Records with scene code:
+-------+
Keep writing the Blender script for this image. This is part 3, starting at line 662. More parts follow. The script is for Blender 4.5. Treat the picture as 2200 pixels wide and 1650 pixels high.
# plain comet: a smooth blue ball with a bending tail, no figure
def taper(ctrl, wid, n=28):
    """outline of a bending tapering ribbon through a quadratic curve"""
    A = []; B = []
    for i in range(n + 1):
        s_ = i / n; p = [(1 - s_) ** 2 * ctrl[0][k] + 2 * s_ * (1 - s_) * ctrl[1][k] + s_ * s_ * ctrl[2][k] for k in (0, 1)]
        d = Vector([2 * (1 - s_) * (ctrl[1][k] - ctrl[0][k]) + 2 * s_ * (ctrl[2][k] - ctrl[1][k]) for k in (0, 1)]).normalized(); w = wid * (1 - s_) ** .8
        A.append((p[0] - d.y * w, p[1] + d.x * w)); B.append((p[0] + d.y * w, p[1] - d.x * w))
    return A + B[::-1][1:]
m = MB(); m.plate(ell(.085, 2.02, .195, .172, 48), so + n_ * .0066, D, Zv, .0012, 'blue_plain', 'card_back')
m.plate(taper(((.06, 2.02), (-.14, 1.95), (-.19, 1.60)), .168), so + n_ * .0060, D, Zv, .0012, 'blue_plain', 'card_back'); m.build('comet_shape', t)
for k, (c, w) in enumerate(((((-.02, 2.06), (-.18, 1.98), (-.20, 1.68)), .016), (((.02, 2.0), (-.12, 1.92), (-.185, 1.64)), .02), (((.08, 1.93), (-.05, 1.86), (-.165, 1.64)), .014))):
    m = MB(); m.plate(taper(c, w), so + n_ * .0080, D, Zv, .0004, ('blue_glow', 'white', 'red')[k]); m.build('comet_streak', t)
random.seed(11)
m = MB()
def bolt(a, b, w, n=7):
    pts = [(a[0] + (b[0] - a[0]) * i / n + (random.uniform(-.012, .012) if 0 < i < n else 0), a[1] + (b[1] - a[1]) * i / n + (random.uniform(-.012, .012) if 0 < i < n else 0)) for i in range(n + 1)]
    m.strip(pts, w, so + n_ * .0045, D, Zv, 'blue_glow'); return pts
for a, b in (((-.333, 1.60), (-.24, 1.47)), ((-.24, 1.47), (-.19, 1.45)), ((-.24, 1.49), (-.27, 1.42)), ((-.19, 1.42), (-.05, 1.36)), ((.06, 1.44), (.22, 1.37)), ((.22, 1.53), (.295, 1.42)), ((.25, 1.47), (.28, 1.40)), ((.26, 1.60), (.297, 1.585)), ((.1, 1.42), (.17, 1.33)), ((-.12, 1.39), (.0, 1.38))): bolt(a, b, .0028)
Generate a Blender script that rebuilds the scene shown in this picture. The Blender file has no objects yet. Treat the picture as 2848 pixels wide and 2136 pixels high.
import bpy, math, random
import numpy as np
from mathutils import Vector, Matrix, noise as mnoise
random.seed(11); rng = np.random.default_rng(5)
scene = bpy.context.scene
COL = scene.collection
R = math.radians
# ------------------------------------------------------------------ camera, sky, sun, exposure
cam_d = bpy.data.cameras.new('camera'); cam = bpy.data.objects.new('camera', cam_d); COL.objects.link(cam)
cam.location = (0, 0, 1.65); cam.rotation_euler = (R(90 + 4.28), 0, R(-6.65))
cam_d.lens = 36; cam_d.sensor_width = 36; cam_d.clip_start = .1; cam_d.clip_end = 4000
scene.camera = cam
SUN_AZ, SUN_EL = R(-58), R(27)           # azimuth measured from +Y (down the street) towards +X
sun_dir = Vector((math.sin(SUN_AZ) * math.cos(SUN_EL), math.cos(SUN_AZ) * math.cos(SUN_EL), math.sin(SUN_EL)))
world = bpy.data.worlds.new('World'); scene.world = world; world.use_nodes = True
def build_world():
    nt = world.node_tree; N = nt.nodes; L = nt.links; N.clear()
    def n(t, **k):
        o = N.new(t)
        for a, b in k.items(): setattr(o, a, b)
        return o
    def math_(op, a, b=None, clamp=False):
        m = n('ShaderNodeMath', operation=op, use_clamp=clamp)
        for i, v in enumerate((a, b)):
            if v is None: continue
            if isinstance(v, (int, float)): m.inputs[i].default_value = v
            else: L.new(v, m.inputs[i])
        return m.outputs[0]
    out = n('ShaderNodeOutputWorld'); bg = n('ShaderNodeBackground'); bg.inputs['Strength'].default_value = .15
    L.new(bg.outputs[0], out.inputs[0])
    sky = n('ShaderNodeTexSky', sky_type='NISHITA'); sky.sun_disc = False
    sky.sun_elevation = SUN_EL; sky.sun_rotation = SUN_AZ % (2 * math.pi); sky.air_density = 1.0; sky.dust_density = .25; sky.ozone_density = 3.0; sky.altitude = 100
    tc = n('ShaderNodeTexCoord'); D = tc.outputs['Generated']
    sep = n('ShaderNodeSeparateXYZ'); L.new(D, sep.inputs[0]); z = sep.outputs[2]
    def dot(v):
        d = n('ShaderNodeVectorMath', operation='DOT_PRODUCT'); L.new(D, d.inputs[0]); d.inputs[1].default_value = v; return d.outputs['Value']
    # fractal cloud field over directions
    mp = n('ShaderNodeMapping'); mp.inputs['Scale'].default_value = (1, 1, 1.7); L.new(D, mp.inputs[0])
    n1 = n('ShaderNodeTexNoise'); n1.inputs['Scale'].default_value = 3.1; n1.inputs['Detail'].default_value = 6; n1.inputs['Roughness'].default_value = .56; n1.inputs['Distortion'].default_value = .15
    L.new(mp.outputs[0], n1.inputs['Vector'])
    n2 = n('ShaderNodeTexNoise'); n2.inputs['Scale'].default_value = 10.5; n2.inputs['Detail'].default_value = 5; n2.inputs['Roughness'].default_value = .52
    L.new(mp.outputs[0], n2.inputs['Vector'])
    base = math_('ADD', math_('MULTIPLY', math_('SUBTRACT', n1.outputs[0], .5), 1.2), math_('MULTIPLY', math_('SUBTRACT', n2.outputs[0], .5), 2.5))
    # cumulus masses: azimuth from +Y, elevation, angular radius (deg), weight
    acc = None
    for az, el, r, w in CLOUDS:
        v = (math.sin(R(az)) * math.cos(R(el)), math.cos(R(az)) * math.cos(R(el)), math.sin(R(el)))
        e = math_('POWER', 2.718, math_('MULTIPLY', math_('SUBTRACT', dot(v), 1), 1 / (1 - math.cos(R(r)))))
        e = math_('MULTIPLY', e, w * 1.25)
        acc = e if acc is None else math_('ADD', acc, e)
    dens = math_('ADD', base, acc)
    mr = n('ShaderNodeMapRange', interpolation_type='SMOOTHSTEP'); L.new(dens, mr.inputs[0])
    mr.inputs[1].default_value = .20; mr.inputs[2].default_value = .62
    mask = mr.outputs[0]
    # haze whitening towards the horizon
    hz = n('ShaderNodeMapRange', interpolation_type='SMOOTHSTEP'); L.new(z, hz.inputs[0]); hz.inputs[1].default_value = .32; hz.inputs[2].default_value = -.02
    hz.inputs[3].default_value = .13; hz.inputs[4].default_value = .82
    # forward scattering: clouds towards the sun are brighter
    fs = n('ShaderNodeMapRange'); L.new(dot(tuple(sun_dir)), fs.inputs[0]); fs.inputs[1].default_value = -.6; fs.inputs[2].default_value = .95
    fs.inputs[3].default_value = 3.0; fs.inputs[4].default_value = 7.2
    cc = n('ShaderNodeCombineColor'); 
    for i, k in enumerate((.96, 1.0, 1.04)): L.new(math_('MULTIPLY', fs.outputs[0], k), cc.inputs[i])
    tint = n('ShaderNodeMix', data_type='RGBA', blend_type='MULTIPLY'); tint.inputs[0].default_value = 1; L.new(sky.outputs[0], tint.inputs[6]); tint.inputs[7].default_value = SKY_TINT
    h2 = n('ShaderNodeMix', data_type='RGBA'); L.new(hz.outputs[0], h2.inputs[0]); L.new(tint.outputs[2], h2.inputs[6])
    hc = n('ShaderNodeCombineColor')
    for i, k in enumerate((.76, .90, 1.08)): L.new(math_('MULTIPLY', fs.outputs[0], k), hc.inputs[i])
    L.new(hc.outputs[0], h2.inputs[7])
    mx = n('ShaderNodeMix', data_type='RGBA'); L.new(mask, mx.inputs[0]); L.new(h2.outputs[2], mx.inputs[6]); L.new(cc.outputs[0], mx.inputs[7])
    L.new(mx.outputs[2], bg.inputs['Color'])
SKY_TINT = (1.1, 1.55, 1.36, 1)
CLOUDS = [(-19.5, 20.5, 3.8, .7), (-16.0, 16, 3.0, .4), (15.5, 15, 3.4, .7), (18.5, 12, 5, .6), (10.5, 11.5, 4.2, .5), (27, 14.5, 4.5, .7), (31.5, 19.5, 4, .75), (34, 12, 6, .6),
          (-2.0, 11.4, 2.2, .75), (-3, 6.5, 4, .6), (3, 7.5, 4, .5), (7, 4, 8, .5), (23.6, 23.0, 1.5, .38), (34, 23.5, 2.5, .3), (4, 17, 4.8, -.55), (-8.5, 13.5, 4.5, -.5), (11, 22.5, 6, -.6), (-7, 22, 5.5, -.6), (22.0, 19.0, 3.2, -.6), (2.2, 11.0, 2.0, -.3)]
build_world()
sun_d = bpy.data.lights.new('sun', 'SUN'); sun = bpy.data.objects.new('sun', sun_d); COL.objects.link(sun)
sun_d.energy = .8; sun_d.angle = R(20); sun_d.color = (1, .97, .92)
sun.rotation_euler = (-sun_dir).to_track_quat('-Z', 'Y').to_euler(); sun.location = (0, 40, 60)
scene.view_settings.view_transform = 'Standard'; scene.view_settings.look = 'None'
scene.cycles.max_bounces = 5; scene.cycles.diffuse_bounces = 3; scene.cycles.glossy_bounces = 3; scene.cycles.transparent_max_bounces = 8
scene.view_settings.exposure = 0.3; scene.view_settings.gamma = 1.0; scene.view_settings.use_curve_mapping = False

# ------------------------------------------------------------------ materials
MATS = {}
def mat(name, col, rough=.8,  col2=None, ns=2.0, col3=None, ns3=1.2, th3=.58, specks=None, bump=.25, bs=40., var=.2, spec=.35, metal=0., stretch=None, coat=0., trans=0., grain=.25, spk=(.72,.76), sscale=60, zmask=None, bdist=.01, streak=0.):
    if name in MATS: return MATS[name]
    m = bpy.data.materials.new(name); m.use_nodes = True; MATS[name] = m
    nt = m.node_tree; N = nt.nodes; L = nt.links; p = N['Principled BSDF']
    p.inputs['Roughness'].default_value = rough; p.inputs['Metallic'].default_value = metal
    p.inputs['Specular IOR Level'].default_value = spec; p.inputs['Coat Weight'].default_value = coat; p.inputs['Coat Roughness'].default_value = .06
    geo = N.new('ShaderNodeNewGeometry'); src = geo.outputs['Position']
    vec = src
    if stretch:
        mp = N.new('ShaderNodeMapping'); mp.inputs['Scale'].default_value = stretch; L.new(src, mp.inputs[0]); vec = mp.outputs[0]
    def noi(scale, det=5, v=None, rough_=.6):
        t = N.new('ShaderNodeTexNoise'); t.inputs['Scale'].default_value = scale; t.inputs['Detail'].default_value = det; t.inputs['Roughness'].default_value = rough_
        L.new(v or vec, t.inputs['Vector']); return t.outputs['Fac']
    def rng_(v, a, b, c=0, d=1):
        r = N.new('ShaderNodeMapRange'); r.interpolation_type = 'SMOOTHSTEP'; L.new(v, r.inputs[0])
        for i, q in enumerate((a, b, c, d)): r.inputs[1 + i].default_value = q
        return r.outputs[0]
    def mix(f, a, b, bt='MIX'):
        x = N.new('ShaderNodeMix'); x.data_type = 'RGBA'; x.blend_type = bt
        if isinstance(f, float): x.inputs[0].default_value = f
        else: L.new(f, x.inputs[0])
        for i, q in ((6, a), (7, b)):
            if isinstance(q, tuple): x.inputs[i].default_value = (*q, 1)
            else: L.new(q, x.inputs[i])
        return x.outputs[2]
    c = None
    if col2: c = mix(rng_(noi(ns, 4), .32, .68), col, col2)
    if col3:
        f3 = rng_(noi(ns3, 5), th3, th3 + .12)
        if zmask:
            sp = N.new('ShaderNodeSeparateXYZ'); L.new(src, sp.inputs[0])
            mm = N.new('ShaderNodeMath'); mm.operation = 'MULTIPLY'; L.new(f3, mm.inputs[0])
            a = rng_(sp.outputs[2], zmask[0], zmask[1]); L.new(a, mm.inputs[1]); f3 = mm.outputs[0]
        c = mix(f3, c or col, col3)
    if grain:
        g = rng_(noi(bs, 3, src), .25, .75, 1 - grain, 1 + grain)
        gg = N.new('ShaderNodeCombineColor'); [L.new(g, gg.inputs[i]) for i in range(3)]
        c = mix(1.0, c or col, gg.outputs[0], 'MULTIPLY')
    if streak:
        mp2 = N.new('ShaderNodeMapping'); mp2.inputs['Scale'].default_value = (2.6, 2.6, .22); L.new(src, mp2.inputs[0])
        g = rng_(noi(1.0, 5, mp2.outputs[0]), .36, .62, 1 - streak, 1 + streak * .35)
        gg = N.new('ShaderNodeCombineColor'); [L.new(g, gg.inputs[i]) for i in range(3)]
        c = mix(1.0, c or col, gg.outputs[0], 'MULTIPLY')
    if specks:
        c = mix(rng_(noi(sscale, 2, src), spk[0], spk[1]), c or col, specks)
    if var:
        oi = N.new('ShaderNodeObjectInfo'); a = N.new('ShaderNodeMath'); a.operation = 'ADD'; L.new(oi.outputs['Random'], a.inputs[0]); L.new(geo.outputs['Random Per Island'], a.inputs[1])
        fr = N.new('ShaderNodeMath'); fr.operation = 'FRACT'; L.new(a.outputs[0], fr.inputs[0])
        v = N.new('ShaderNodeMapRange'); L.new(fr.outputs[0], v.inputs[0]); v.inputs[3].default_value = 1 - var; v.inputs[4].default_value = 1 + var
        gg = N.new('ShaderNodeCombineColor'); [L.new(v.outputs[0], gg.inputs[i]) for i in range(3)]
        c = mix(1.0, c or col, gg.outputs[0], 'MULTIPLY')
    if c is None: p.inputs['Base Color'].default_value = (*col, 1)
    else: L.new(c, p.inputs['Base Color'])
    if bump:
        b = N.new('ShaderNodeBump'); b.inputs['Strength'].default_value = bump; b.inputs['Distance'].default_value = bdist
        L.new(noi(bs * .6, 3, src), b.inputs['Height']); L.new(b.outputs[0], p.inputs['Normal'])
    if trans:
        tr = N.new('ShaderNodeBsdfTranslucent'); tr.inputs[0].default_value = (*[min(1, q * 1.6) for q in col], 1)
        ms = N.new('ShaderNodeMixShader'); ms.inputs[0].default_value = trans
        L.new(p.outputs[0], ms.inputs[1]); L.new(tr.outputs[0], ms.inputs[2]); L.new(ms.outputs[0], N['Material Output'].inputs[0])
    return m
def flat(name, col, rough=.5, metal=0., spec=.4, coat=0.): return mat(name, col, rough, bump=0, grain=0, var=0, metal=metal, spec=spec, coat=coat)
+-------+
Job: Only the lines from the first line of the material above through the line that contains "bolt(a, b, .0028)" should be quoted, each one exactly.

Written solution:
Keep writing the Blender script for this image. This is part 3, starting at line 662. More parts follow. The script is for Blender 4.5. Treat the picture as 2200 pixels wide and 1650 pixels high.
# plain comet: a smooth blue ball with a bending tail, no figure
def taper(ctrl, wid, n=28):
    """outline of a bending tapering ribbon through a quadratic curve"""
    A = []; B = []
    for i in range(n + 1):
        s_ = i / n; p = [(1 - s_) ** 2 * ctrl[0][k] + 2 * s_ * (1 - s_) * ctrl[1][k] + s_ * s_ * ctrl[2][k] for k in (0, 1)]
        d = Vector([2 * (1 - s_) * (ctrl[1][k] - ctrl[0][k]) + 2 * s_ * (ctrl[2][k] - ctrl[1][k]) for k in (0, 1)]).normalized(); w = wid * (1 - s_) ** .8
        A.append((p[0] - d.y * w, p[1] + d.x * w)); B.append((p[0] + d.y * w, p[1] - d.x * w))
    return A + B[::-1][1:]
m = MB(); m.plate(ell(.085, 2.02, .195, .172, 48), so + n_ * .0066, D, Zv, .0012, 'blue_plain', 'card_back')
m.plate(taper(((.06, 2.02), (-.14, 1.95), (-.19, 1.60)), .168), so + n_ * .0060, D, Zv, .0012, 'blue_plain', 'card_back'); m.build('comet_shape', t)
for k, (c, w) in enumerate(((((-.02, 2.06), (-.18, 1.98), (-.20, 1.68)), .016), (((.02, 2.0), (-.12, 1.92), (-.185, 1.64)), .02), (((.08, 1.93), (-.05, 1.86), (-.165, 1.64)), .014))):
    m = MB(); m.plate(taper(c, w), so + n_ * .0080, D, Zv, .0004, ('blue_glow', 'white', 'red')[k]); m.build('comet_streak', t)
random.seed(11)
m = MB()
def bolt(a, b, w, n=7):
    pts = [(a[0] + (b[0] - a[0]) * i / n + (random.uniform(-.012, .012) if 0 < i < n else 0), a[1] + (b[1] - a[1]) * i / n + (random.uniform(-.012, .012) if 0 < i < n else 0)) for i in range(n + 1)]
    m.strip(pts, w, so + n_ * .0045, D, Zv, 'blue_glow'); return pts
for a, b in (((-.333, 1.60), (-.24, 1.47)), ((-.24, 1.47), (-.19, 1.45)), ((-.24, 1.49), (-.27, 1.42)), ((-.19, 1.42), (-.05, 1.36)), ((.06, 1.44), (.22, 1.37)), ((.22, 1.53), (.295, 1.42)), ((.25, 1.47), (.28, 1.40)), ((.26, 1.60), (.297, 1.585)), ((.1, 1.42), (.17, 1.33)), ((-.12, 1.39), (.0, 1.38))): bolt(a, b, .0028)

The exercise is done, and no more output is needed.